Talking About Adoption in Middle School
As our kids have gotten older, I’ve encouraged them to decide for themselves when and if they want to reveal the fact that they were adopted at school.
A couple of months ago, I was the guest speaker in my son’s 7th grade writing class. My mission: to talk about my career as a freelance writer – a career in which I specialize in writing about adoption issues.
I approached my son and asked, “Do you feel comfortable with me revealing that you were adopted?”
He said, “Yeah. Sure. You can tell them. Maybe it will make me more popular” (typical response from a newly minted middle-schooler).
When I arrived on the scene, the class was doing their “Monday Report,” in which each student briefly rated their weekend on a scale of 1-10 and explained why.” My son said, “It was a 10 because I got to spend the weekend with my birth mom.”
His teacher stared hard at him. Glanced at me. Then moved on to the next person. After class, she told me that she had been fascinated by his comment and had I not been there, waiting for my guest-speaking stint to begin, she would have followed up with him in much more detail.
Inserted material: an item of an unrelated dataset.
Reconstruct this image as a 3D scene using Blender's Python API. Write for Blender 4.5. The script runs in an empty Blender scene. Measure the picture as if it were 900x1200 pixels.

The teacher and I then sat and chatted about adoption for half an hour.
I realize our family has it easy, because we somewhat resemble each other. But what about families who adopt children of a different race? Here are some of the comments adoptive parents and their children might receive:
What language do you speak?
Where are you from?
How come you don’t look like your mom/dad?
How much did your parents pay for you?
Were you abandoned?
Where are your “real” parents?
What are some of the questions you or your child has been asked and how do you respond to them?
Have you ever had any negative experiences when sharing about adoption with a teacher? If so, how did you handle the situation?
Under what circumstances should a parent/child inform the school about a child’s adoption?
Are there situations in which a parent should not discuss his or her child’s adoption at school?
What are some ways you have successfully educated your child’s teacher(s) to become more sensitive to the adopted children in his or her classroom?